Set down only the lines running from the one with "Keep writing the" to the one with "tag(o, lab, 'carpet', GRP)", both lines included, exactly as they stand, please.

## start Exercise data

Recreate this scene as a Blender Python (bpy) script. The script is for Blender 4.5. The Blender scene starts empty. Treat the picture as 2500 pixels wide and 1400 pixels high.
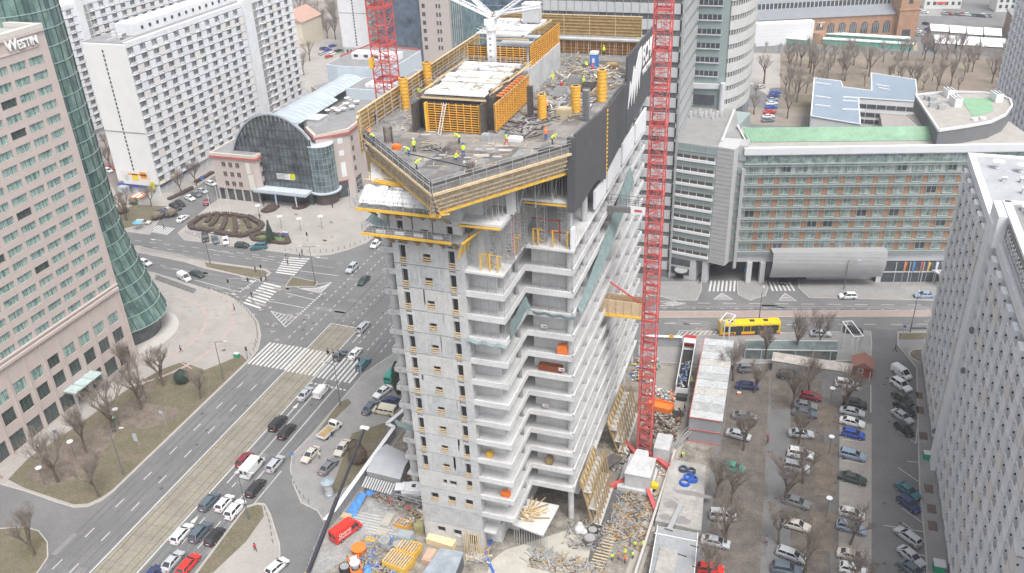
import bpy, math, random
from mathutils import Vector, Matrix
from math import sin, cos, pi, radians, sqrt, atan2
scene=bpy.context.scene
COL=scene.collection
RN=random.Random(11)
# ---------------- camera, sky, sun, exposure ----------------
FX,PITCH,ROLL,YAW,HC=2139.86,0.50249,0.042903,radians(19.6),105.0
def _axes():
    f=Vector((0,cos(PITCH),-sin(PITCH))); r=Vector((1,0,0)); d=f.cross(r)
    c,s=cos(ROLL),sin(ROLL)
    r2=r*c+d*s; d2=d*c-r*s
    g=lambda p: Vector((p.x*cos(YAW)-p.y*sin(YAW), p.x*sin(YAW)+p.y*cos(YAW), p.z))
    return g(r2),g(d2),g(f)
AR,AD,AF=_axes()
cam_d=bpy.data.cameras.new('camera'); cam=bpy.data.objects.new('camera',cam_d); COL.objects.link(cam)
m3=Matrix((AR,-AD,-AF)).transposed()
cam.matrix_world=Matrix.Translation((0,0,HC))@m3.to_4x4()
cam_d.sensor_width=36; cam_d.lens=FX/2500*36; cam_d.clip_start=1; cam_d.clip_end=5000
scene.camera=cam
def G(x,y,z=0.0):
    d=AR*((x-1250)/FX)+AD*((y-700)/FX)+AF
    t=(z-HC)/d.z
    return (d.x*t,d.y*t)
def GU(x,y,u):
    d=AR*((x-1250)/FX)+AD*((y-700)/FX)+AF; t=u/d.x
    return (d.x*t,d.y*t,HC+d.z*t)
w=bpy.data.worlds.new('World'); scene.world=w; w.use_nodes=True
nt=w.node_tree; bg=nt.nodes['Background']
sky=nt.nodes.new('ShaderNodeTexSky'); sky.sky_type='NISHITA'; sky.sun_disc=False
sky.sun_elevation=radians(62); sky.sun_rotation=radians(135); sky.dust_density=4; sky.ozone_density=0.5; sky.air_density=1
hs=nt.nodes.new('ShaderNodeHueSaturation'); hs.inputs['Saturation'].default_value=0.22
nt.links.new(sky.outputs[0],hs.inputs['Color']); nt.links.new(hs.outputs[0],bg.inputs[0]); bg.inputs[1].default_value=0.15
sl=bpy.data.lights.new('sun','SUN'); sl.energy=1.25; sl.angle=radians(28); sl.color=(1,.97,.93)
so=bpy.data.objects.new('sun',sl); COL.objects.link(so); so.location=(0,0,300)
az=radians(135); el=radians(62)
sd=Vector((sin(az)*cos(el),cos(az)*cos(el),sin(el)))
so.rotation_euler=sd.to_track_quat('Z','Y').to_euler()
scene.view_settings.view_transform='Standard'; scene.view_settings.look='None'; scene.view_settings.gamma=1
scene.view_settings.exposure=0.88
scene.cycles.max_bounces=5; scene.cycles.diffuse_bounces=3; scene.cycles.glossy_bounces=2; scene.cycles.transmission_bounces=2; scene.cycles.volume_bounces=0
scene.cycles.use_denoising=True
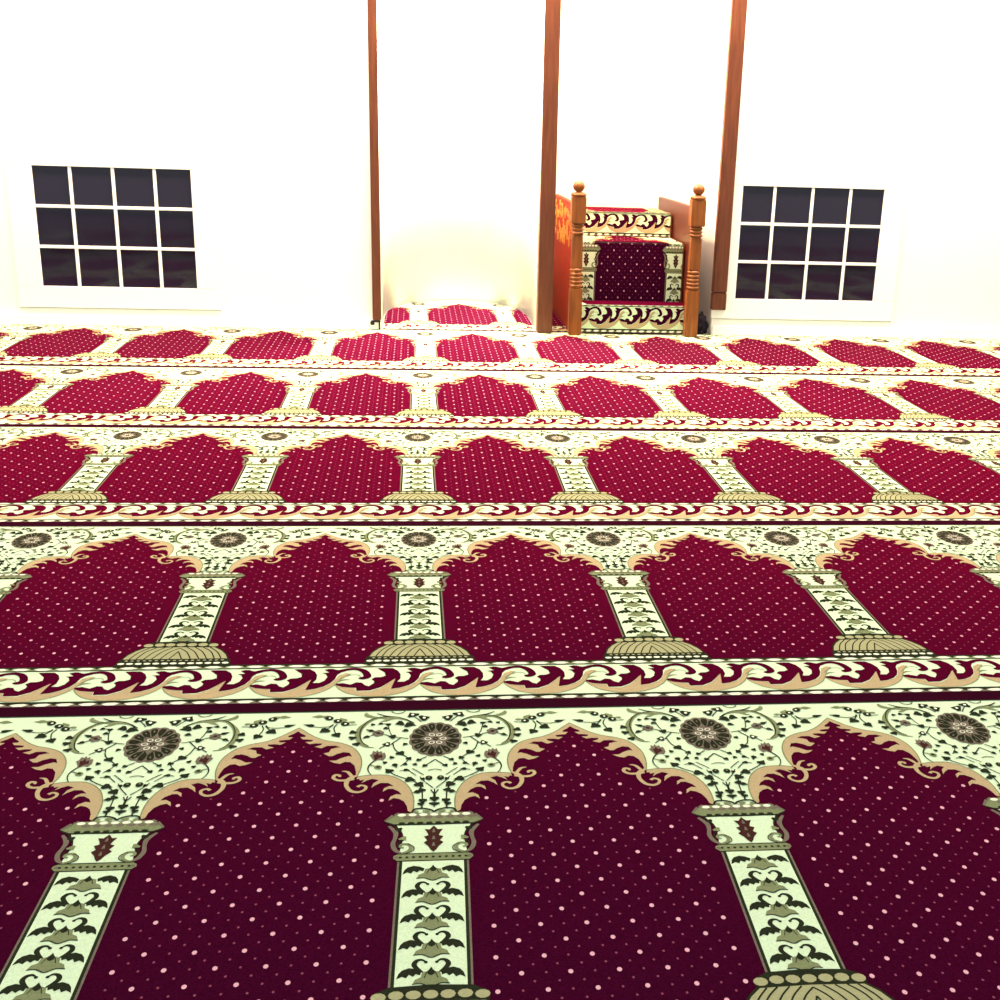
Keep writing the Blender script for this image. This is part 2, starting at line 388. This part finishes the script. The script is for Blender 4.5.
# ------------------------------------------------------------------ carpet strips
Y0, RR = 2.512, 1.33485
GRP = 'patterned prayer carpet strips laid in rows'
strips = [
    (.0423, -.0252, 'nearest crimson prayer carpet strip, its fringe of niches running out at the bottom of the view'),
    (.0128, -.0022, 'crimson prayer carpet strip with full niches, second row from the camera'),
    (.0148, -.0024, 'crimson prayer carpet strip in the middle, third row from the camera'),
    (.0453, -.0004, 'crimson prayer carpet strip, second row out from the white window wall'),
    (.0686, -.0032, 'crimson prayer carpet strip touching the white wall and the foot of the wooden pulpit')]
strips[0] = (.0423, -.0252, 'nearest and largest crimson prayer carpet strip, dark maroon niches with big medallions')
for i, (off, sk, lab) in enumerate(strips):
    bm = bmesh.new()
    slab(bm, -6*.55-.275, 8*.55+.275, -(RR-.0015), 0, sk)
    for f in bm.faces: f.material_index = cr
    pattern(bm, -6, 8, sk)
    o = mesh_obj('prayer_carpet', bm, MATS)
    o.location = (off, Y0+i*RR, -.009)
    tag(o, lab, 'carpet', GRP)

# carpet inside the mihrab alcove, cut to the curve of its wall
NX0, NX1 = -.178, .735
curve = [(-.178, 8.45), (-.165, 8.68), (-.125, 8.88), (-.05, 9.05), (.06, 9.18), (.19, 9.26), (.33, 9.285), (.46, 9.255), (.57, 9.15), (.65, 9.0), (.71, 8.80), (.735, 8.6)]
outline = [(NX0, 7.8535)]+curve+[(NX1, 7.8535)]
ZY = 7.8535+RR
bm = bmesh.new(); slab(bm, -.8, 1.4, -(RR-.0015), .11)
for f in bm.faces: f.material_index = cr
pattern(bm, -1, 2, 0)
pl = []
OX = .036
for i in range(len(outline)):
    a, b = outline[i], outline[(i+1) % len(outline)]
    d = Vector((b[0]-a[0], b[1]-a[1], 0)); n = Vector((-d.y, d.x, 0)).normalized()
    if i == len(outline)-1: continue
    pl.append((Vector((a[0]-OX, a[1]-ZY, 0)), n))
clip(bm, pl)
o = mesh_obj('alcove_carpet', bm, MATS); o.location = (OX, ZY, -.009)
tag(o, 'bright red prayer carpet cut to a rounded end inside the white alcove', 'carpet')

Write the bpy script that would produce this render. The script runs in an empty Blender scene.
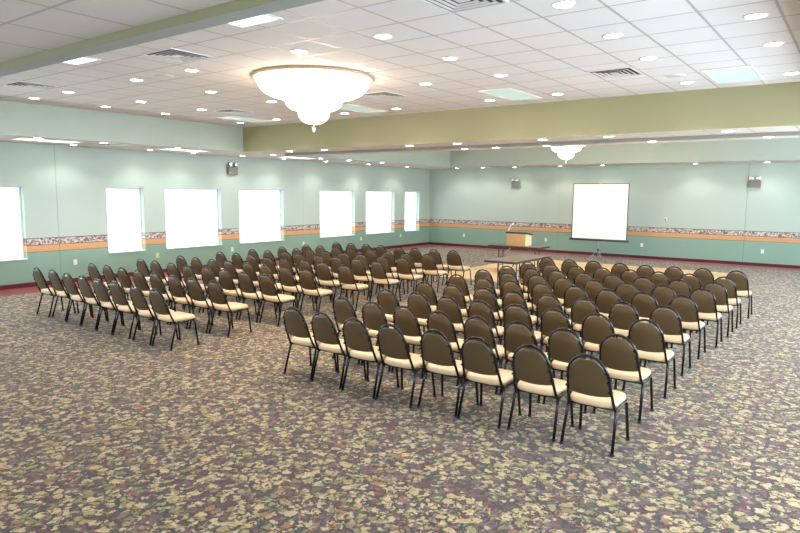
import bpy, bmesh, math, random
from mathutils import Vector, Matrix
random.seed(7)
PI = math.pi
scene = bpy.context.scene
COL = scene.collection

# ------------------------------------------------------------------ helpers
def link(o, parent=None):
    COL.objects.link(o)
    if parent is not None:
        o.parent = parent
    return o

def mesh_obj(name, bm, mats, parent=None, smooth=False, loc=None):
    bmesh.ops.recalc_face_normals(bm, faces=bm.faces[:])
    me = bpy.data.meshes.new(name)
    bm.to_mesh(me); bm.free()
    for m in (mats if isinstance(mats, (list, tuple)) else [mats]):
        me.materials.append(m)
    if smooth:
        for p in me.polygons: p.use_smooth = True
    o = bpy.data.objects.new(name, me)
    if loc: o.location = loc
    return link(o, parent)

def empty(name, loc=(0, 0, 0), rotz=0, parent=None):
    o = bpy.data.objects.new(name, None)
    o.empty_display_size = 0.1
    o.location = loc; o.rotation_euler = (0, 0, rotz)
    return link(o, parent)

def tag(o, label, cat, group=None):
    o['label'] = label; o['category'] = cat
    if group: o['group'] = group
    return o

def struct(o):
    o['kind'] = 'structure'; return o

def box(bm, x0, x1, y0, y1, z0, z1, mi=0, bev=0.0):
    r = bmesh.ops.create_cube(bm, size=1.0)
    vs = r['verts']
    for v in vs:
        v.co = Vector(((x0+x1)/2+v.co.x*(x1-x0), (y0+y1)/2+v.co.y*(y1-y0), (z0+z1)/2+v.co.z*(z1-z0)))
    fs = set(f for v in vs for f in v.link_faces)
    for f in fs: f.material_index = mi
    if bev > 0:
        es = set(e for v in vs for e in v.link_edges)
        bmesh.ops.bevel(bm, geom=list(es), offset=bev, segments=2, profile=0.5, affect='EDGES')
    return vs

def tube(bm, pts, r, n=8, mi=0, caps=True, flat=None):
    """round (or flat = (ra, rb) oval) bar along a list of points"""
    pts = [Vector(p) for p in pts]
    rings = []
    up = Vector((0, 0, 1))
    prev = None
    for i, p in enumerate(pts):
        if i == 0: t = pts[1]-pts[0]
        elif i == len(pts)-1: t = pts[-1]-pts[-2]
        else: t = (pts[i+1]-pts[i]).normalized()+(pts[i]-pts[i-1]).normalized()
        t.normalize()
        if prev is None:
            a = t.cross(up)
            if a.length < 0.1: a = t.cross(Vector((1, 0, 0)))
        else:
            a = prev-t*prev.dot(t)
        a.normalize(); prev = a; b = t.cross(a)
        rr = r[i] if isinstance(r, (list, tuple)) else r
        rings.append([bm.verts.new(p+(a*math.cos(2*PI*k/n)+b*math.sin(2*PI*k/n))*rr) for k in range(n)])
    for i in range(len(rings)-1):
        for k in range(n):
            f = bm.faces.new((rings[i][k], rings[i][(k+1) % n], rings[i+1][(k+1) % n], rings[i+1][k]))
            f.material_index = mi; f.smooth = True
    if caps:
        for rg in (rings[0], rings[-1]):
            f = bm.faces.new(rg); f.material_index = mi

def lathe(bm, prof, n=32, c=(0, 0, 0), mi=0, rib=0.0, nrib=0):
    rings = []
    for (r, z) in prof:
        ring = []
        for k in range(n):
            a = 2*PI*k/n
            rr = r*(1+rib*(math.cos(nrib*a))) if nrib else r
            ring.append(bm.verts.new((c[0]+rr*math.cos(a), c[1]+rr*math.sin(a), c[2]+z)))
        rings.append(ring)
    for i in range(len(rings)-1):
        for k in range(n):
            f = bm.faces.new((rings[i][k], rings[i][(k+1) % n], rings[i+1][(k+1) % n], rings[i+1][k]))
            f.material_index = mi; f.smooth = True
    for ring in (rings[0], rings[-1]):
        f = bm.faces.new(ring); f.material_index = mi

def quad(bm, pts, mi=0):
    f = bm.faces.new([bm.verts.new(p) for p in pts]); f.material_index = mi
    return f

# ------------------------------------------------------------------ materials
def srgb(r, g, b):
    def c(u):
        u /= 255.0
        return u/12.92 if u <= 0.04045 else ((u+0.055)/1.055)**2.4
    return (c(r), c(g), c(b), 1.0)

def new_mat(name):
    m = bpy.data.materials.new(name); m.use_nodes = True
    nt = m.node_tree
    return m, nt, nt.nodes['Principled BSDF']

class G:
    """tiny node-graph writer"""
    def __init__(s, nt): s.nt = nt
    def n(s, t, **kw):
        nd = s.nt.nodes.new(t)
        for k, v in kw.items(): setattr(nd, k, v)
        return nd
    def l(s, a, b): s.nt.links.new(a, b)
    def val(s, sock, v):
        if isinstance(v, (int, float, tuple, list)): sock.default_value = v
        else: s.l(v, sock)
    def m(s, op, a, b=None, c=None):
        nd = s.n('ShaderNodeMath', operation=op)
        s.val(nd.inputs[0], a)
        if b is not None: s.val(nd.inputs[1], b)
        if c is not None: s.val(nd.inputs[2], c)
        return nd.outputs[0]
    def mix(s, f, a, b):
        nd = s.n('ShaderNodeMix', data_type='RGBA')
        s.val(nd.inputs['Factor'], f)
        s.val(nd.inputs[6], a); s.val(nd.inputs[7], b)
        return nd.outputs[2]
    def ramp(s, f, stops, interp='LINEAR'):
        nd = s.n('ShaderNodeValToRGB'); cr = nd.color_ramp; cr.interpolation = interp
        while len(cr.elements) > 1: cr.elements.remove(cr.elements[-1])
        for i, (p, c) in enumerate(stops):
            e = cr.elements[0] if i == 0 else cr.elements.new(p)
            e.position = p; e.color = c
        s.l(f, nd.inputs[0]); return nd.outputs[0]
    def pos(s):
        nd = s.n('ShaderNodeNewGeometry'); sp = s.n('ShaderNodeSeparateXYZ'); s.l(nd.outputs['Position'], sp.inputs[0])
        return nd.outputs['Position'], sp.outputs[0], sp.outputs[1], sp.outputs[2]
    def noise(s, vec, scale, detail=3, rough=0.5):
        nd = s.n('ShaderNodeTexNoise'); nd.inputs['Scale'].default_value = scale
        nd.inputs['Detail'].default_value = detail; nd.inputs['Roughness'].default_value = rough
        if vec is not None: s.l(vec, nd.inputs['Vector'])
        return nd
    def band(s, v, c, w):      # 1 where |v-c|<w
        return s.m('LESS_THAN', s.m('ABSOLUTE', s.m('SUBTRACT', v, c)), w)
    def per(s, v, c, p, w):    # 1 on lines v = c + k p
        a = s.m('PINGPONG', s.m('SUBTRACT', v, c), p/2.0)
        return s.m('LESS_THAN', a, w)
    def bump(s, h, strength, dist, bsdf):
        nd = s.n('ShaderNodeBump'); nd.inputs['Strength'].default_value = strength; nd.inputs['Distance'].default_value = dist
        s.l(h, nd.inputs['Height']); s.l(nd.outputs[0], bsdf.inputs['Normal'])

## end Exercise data

__Exercise answer__
Keep writing the Blender script for this image. This is part 2, starting at line 388. This part finishes the script. The script is for Blender 4.5.
# ------------------------------------------------------------------ carpet strips
Y0, RR = 2.512, 1.33485
GRP = 'patterned prayer carpet strips laid in rows'
strips = [
    (.0423, -.0252, 'nearest crimson prayer carpet strip, its fringe of niches running out at the bottom of the view'),
    (.0128, -.0022, 'crimson prayer carpet strip with full niches, second row from the camera'),
    (.0148, -.0024, 'crimson prayer carpet strip in the middle, third row from the camera'),
    (.0453, -.0004, 'crimson prayer carpet strip, second row out from the white window wall'),
    (.0686, -.0032, 'crimson prayer carpet strip touching the white wall and the foot of the wooden pulpit')]
strips[0] = (.0423, -.0252, 'nearest and largest crimson prayer carpet strip, dark maroon niches with big medallions')
for i, (off, sk, lab) in enumerate(strips):
    bm = bmesh.new()
    slab(bm, -6*.55-.275, 8*.55+.275, -(RR-.0015), 0, sk)
    for f in bm.faces: f.material_index = cr
    pattern(bm, -6, 8, sk)
    o = mesh_obj('prayer_carpet', bm, MATS)
    o.location = (off, Y0+i*RR, -.009)
    tag(o, lab, 'carpet', GRP)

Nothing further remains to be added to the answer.